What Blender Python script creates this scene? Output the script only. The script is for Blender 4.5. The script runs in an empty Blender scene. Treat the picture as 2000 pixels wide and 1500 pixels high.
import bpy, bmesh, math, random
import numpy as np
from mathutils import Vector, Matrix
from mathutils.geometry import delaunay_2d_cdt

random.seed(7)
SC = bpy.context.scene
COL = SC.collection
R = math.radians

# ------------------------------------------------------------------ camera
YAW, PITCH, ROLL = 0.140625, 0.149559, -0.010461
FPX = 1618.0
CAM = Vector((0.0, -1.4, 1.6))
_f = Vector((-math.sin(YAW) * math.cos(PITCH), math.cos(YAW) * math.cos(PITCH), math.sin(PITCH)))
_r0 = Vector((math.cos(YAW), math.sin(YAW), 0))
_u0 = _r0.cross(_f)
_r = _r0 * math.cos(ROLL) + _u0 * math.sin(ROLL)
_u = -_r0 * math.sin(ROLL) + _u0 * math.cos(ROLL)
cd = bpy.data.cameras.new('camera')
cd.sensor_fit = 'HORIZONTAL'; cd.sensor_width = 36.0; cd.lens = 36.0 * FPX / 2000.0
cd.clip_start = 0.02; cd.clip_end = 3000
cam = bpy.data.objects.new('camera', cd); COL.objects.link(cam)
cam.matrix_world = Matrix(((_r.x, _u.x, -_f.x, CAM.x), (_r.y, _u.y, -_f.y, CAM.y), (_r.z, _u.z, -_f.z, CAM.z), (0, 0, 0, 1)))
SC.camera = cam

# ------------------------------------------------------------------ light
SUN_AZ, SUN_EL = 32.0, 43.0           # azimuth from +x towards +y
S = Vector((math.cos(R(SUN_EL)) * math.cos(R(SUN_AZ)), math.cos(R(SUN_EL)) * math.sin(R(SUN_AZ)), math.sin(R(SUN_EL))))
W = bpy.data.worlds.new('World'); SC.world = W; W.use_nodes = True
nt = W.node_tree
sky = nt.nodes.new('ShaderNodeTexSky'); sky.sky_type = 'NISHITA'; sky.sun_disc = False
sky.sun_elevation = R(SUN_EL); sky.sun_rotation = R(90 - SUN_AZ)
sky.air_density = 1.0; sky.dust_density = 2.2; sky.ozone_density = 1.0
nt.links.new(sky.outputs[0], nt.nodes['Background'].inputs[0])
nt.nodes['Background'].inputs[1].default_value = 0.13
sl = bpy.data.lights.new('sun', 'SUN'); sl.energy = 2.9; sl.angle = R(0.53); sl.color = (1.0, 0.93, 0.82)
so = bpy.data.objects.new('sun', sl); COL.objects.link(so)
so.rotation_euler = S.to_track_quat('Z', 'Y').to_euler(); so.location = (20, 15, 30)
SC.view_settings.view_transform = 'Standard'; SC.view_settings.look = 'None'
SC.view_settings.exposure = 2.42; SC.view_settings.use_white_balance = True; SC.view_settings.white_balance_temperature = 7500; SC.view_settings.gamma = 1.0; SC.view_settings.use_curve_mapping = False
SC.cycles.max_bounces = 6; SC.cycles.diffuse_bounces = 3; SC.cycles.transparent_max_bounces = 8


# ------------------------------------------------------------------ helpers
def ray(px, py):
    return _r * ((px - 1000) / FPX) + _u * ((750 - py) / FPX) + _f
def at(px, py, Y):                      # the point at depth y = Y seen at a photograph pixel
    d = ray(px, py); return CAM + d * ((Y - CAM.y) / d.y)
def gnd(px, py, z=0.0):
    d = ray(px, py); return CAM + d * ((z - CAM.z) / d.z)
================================
- TASK REQUIREMENTS: Restate, word for word and with nothing added, the lines from the first line of the listing through the one where "SC.camera = cam" stands.

- EXERCISE RESULT:
What Blender Python script creates this scene? Output the script only. The script is for Blender 4.5. The script runs in an empty Blender scene. Treat the picture as 2000 pixels wide and 1500 pixels high.
import bpy, bmesh, math, random
import numpy as np
from mathutils import Vector, Matrix
from mathutils.geometry import delaunay_2d_cdt

random.seed(7)
SC = bpy.context.scene
COL = SC.collection
R = math.radians

# ------------------------------------------------------------------ camera
YAW, PITCH, ROLL = 0.140625, 0.149559, -0.010461
FPX = 1618.0
CAM = Vector((0.0, -1.4, 1.6))
_f = Vector((-math.sin(YAW) * math.cos(PITCH), math.cos(YAW) * math.cos(PITCH), math.sin(PITCH)))
_r0 = Vector((math.cos(YAW), math.sin(YAW), 0))
_u0 = _r0.cross(_f)
_r = _r0 * math.cos(ROLL) + _u0 * math.sin(ROLL)
_u = -_r0 * math.sin(ROLL) + _u0 * math.cos(ROLL)
cd = bpy.data.cameras.new('camera')
cd.sensor_fit = 'HORIZONTAL'; cd.sensor_width = 36.0; cd.lens = 36.0 * FPX / 2000.0
cd.clip_start = 0.02; cd.clip_end = 3000
cam = bpy.data.objects.new('camera', cd); COL.objects.link(cam)
cam.matrix_world = Matrix(((_r.x, _u.x, -_f.x, CAM.x), (_r.y, _u.y, -_f.y, CAM.y), (_r.z, _u.z, -_f.z, CAM.z), (0, 0, 0, 1)))
SC.camera = cam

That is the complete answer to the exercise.